### DATA SHOWN
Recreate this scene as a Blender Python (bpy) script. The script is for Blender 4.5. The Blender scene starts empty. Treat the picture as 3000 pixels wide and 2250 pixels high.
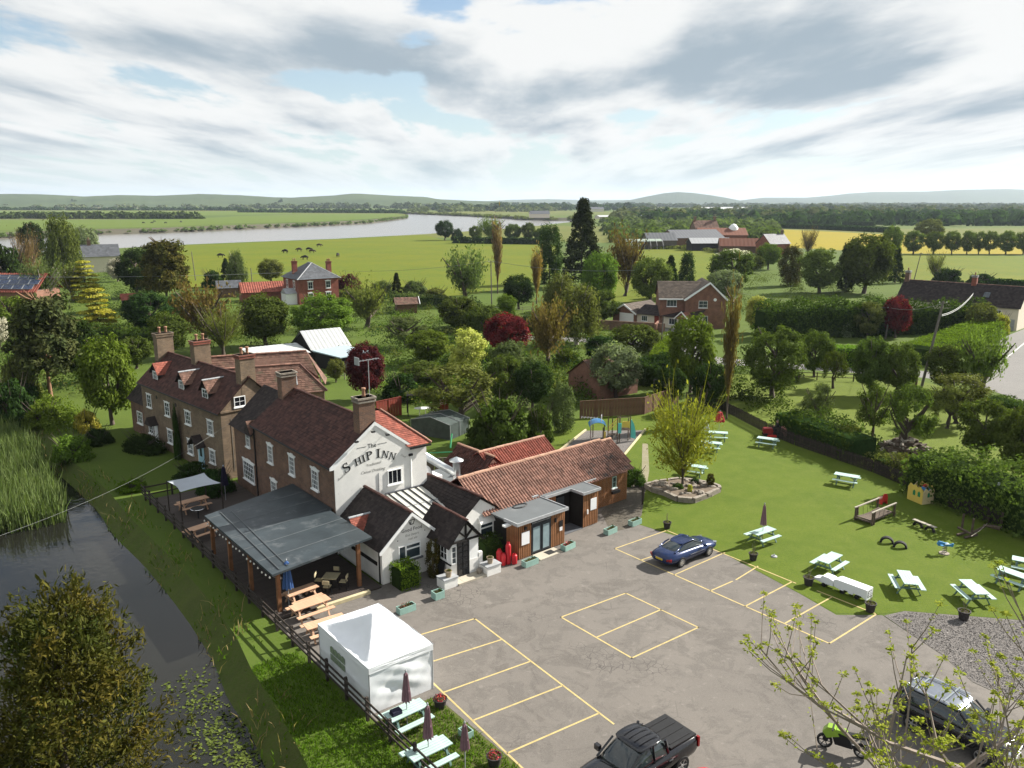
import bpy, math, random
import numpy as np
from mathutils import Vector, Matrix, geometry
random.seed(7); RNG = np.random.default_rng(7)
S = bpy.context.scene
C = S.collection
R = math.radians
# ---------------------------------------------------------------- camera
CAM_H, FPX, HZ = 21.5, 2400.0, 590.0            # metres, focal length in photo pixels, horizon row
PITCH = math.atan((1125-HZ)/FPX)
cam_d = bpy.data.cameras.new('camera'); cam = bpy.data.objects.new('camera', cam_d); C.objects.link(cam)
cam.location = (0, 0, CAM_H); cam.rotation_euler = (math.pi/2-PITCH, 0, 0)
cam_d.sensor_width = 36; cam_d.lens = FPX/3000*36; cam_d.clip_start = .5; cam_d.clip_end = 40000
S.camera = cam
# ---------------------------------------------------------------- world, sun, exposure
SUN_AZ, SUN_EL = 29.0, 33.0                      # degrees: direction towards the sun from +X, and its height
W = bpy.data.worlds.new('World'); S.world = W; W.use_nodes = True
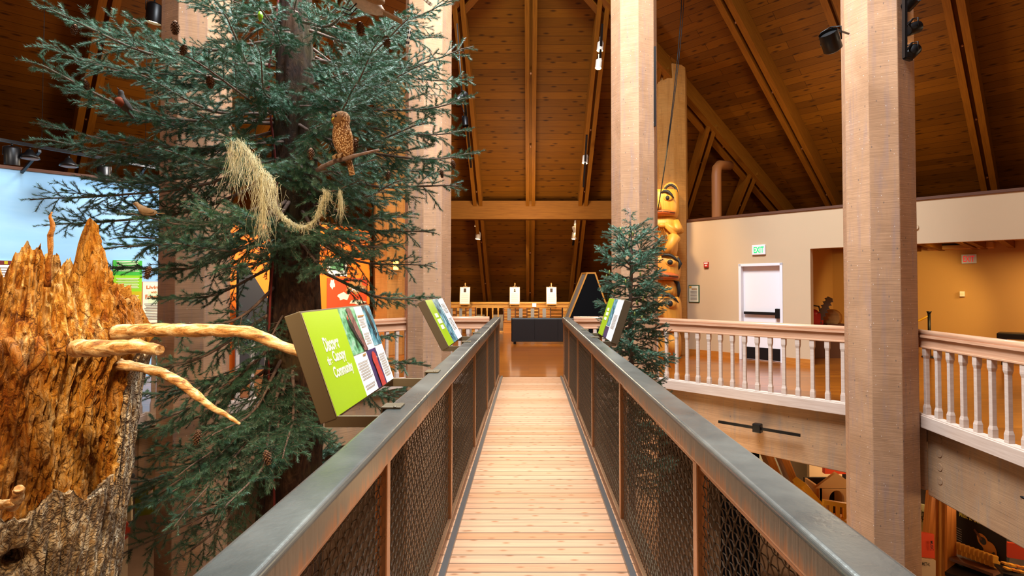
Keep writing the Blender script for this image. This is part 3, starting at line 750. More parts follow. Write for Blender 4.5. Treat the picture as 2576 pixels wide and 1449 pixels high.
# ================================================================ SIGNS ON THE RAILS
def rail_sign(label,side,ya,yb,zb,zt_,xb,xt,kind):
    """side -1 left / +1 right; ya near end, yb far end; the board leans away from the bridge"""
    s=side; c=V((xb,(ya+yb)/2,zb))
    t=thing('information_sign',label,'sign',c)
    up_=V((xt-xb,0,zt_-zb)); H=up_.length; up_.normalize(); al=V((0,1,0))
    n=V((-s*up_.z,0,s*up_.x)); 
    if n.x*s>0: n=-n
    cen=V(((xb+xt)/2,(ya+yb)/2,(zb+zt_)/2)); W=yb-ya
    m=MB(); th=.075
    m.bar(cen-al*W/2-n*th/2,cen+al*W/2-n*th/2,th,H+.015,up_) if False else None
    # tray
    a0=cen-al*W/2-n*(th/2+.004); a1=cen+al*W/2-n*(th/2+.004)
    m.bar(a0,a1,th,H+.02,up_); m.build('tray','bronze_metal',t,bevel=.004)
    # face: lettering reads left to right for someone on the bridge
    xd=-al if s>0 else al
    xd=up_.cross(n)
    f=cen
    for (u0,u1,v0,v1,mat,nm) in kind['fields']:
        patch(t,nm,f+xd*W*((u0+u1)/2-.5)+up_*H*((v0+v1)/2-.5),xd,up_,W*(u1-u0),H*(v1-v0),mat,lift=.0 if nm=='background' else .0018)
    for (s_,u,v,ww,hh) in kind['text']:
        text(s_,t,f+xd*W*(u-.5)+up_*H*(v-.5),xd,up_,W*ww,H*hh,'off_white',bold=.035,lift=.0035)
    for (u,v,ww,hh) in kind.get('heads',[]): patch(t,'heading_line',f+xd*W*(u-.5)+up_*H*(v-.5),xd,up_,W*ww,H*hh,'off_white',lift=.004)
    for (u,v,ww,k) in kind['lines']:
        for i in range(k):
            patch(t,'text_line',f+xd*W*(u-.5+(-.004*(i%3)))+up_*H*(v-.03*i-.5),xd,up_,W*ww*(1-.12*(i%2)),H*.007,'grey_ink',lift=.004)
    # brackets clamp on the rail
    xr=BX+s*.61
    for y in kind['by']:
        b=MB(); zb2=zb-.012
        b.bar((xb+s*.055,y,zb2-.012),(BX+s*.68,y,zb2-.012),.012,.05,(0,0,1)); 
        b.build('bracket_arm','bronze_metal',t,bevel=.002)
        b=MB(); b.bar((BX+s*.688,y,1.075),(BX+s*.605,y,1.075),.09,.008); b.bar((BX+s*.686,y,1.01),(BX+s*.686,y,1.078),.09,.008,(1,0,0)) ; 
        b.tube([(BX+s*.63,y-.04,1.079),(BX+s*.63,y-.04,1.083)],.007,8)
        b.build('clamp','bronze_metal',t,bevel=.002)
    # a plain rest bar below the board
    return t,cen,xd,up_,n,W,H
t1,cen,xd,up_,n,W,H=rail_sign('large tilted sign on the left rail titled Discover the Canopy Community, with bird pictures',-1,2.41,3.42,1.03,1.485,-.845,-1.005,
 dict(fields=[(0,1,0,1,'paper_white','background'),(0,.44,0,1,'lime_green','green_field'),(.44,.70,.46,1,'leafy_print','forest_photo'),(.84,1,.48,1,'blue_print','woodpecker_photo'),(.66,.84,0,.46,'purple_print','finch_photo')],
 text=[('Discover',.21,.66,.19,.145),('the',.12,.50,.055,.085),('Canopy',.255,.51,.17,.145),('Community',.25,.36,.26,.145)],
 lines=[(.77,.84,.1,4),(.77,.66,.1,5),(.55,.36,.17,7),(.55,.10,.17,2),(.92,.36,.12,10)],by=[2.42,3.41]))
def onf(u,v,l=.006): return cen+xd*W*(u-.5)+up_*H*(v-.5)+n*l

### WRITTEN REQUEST
Skip the pictures, please, and transcribe only the lines from the beginning of the material through the one that contains "W = bpy.data.worlds.new('World');".

### RESPONSE BELOW
Recreate this scene as a Blender Python (bpy) script. The script is for Blender 4.5. The Blender scene starts empty. Treat the picture as 3000 pixels wide and 2250 pixels high.
import bpy, math, random
import numpy as np
from mathutils import Vector, Matrix, geometry
random.seed(7); RNG = np.random.default_rng(7)
S = bpy.context.scene
C = S.collection
R = math.radians
# ---------------------------------------------------------------- camera
CAM_H, FPX, HZ = 21.5, 2400.0, 590.0            # metres, focal length in photo pixels, horizon row
PITCH = math.atan((1125-HZ)/FPX)
cam_d = bpy.data.cameras.new('camera'); cam = bpy.data.objects.new('camera', cam_d); C.objects.link(cam)
cam.location = (0, 0, CAM_H); cam.rotation_euler = (math.pi/2-PITCH, 0, 0)
cam_d.sensor_width = 36; cam_d.lens = FPX/3000*36; cam_d.clip_start = .5; cam_d.clip_end = 40000
S.camera = cam
# ---------------------------------------------------------------- world, sun, exposure
SUN_AZ, SUN_EL = 29.0, 33.0                      # degrees: direction towards the sun from +X, and its height
W = bpy.data.worlds.new('World'); S.world = W; W.use_nodes = True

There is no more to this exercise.